Jose Nunes Seraun shows the ten-inch scar that remains after he was struck by a machete during the Liquica massacre in 1999 (Photo by Thomas Ora)

 

Seraun and Barreto say they are helpless in seeking justice for past crimes but that the time has come for the government and parliament to fully implement the commission’s recommendations.

Sisto dos Santos, coordinator of advocacy programs at the Dili-based non-governmental organization HAK Foundation, agrees. He says reparations are meant to support the victims, but they cannot replace or eliminate the responsibility of perpetrators.

“The problem is that the government of Timor-Leste does not have the capacity or political will to address past crimes,” says Sisto, adding that the situation has worsened since the UN ended its supervision of the country in 2012.

Sisto says that under the leadership of Timor-Leste’s first president, Xanana Gusmão, the country was too concerned about the politics of reconciliation and improving relations with Indonesia and other nations.

“The fact that Timor-Leste is economically still dependent on Indonesia may be a reason not to make truth-finding a priority,” he says, adding that there seems to be an internal consensus among government leaders that the right time will eventually come for prosecutions but that there are more pressing needs in the meantime.

Carmelita Moniz, president of the parliament’s Commission A, which oversees political and human rights disputes, denies that the government lacks the political will to address past crimes. She says a draft law on reparations has been the subject of numerous debates since the commission was created in 2009.

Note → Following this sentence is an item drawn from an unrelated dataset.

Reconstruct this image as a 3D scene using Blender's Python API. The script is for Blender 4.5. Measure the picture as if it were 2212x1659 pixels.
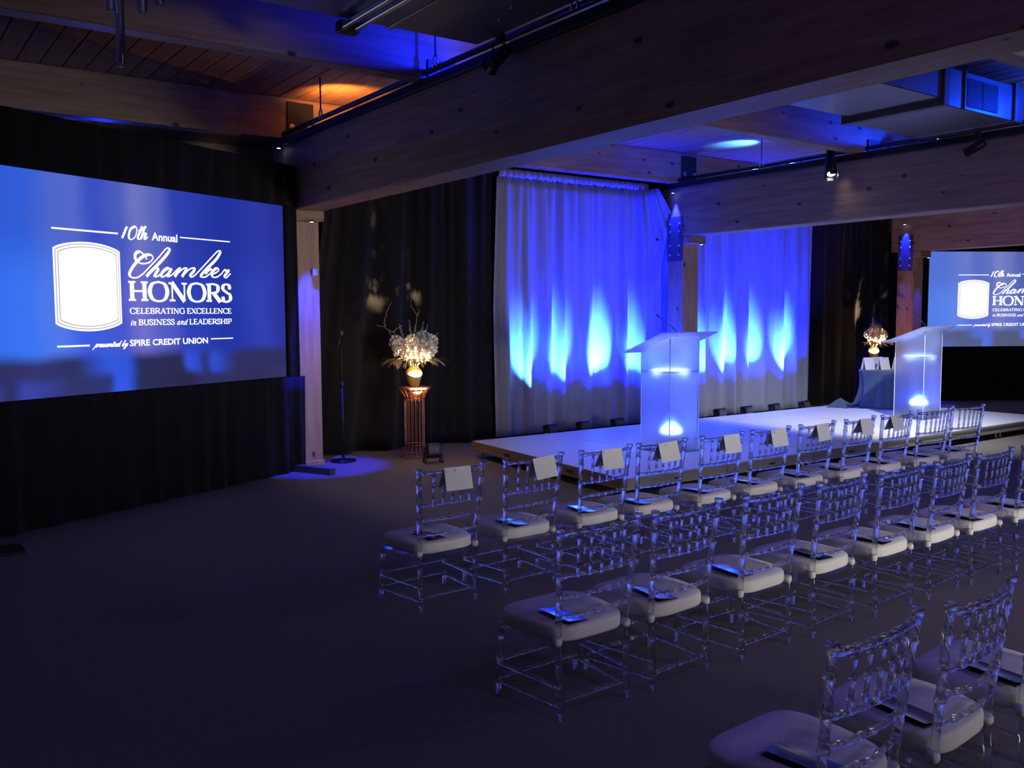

“But the more we debate about it, the more we find it very discriminative and it disunites us [parliamentarians],” Moniz told ucanews.com.

She pointed to the issue of sexual abuse by Indonesian soldiers as an example. Moniz says such a law is problematic because it would have to specify the people who need to be helped.

“Raped women would suffer more, or their relatives would bear the burden if the government made public their true identities. So the commission has stopped debate on the law,” Moniz said, but added that the government remains committed to helping victims through coordination with government agencies and nonprofit organizations to establish assistance programs.

Muniz says that parliament is more likely to establish a memorial law that would see the building of memorials across the country to honor victims of wartime violence.

Parliamentary discussions are expected to begin next year to accelerate the memorial scheme, which would see victims’ names engraved at specific sites of past crimes, Muniz said.

President Taur Matan Ruak has also stated that the government sees no need for a reparations law and that the government does not have the financial resources to compensate all victims of atrocities, according to a local media report earlier this month.

Advocates for the rights of victims, however, say that such a law is vital for ensuring the government’s commitment to helping victims, but that in the meantime the most important thing they need is economic support and development.

“In our encounters with victims, we discovered that all they need at this time is an improvement in their economy,” says Manuela Leong Pareira, executive director of the Asosiasaun Chega Ba Ita (ACBIT), a human rights group founded in 2010.

To this end, ACBIT works with government agencies and the Ministry of Social Affairs on outreach programs that include the building of new homes, counseling services and grants for starting new businesses in 13 of the countries districts.

“We continue to discover new people in this category [victims suffering dire economic circumstances] in the districts that have never been documented. So we complete their data in order to get them government assistance,” Pareira said.

ACBIT also runs empowerment programs for young people, which include the creation of a curriculum based on the CAVR report called Chega for use in elementary and high schools.

“I would say that Chega [the commission report] is not only a recommendation for governments but a good source for teaching the younger generation so they can remember what happened in their country,” Pareira said.